Во многих отношениях Н.К.Загряжская не чужда была современности, но в других сохранила отпечаток своей старины, отпечаток, так часто и легко сглаживаемый у других действием общественных преобразований и просвещения, или того, что называется просвещением. Упорная, упрямая натура не хороша, но нельзя не любоваться натурами, которые, при законных и нужных уступках господству времени, имеют в себе довольно сил и живучести, чтобы отстоять и спасти свою внутреннюю личность от требований и самовластительных притязаний того, что называется новыми порядками или просто модою. В новом обществе, в доме родственников своих, князя и княгини Кочубеевых, у которых жила, Загряжская была какою-то историческою представительницею времен и царствий давно прошедших. Она была, как эти старые семейные портреты, писанные кистью великого художника, которые украшают стены салонов новейшего поколения. Наряды, многие принадлежности этих изображений давным-давно отжили; но черты лиц, но сочувственное выражение физиономии, обаяние творчества, которое создало и передало потомству это изображение, все вместе пробуждает внимание и очаровывает вас. Вы с утонченным и почтительным чувством удовольствия вглядываетесь в эти портреты; вы засматриваетесь на них; вы, так сказать, их заслушиваетесь. Так и Пушкин заслушивался рассказов Натальи Кирилловны: он ловил при ней отголоски поколений и общества, которые уже сошли с лица земли; он в беседе с нею находил необыкновенную прелесть историческую и поэтическую, потому что и в истории много истинной и возвышенной поэзии, и в поэзии есть своя доля истории. Некоторые драгоценные частички этих бесед им сохранены; но самое сокровище осталось почти непочатым. Все мы, люди старого поколения, грешили какой-то беззаботностью, отсутствием скопидомства. Мы проживали, тратили вещественные наследства наших отцов: не умели сберечь и умственные наследства, ими нам переданные. Сколько капиталов устной литературы пропустили мы мимо ушей! Мы любили слушать стариков, но не умели записывать слышанное нами, то есть не думали о том, чтобы записывать. Поневоле и приходится сказать, с пословицею: глупому сыну не в помощь богатство. Теперь и рады бы мы записывать текущую жизнь; но, по выражению типографическому, не хватает оригиналу, или не хватает оригиналов — по житейскому значению.
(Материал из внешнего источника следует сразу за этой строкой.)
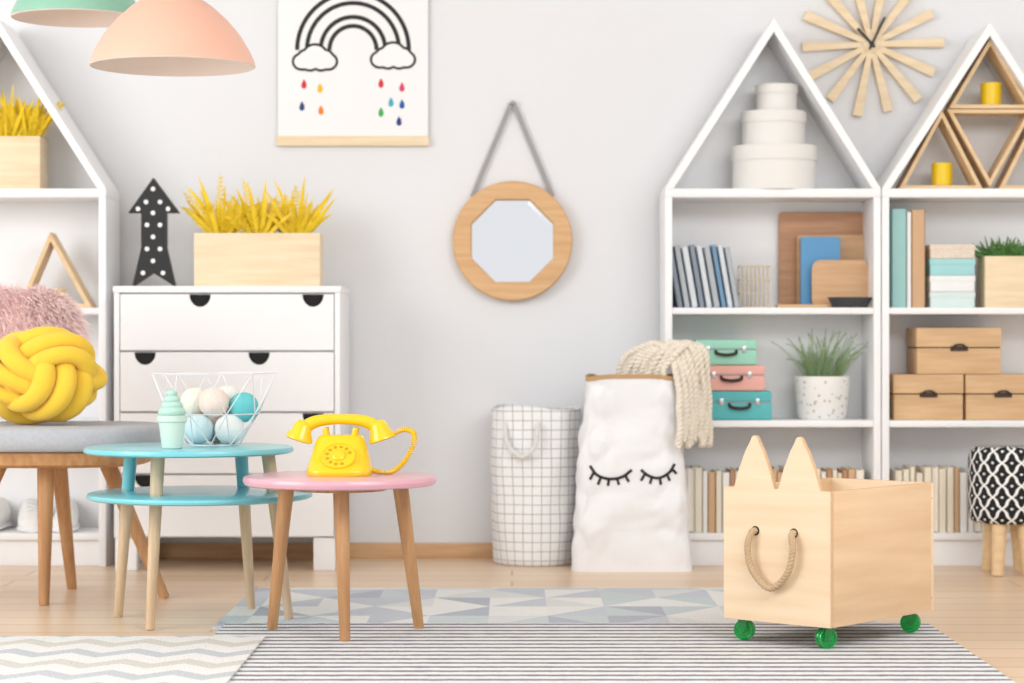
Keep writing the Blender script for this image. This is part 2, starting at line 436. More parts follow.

В числе старинных примет, отличавших покойную Загряжскую, можно привести и отношения ее к прислуге своей. Она очень боялась простуды, и в прогулках ее пешком по городу старый лакей нес за ней несколько мантилий, шалей, шейных платочков: смотря по температуре улицы, по переходу с солнечной стороны на тенистую и по ощущениям холода или тепла, она надевала и скидывала то одно то другое. Однажды, возвратясь домой с прогулки, она смеясь рассказала разговор свой с лакеем. Этот, на требование ее, как-то замешкался в подаче того, что она просила. «Да подавай же скорее! — сказала она с досадою. — Как надоел ты мне». — «А если бы знали вы, матушка, как вы мне надоели», — проворчал старый слуга, перебирая гардероб, которым был он навьючен.
Мы знали Загряжскую уже сгорбленною старушкою; не думаем, чтобы и в молодости своей была она красавицею; но не менее того и она могла воспламенять сердца. Граф Андрей Шувалов, блестящий царедворец двора Екатерины, приятель Вольтера и Лагарпа (французского писателя), который и сам писал французские стихи, часто приписываемые лучшим французским современным поэтам, был ее почтительным обожателем. Так, по крайней мере, можно заключить из стихов его, к ней обращенных. В них много страсти и вместе с тем много сдержанности и рыцарской преданности. Кажется, нигде не были они напечатаны и сохранились только переданные из памяти в память одним поколением в другое. Вот они:
Get invincible amour que je porte en mon sein, Don! je ne parle pas, mais que tout, Vous atteste, Est un sentiment pur, une flamme celeste Que je norris, helas, mais c'est en vain, dc la seduction je ne suis pas 1'apdtre: Je serai fortune possedant Vos appas, Je vivrai malheureux, si Vous ne m'aimez pas, Je mourrai de douleur, si Vous aimez un autrc.
Нелединский, этот наш Петрарк, своими песнями, дышащими нежностью глубокого и тонкого чувства, особенно восхищался постепенностью и верностью трех последних стихов. Кажется, стихи Шувалова непереводимы на русский язык стихами. Доказательством тому, между прочим, служит и то, что Нелединский, так сочувствовавший этим стихам и так набивший руку на переводы, не пытался их перевести. Можно приблизительно передать следующим образом смысл этих стихов (повторяем: смысл, а не душу, не прелесть).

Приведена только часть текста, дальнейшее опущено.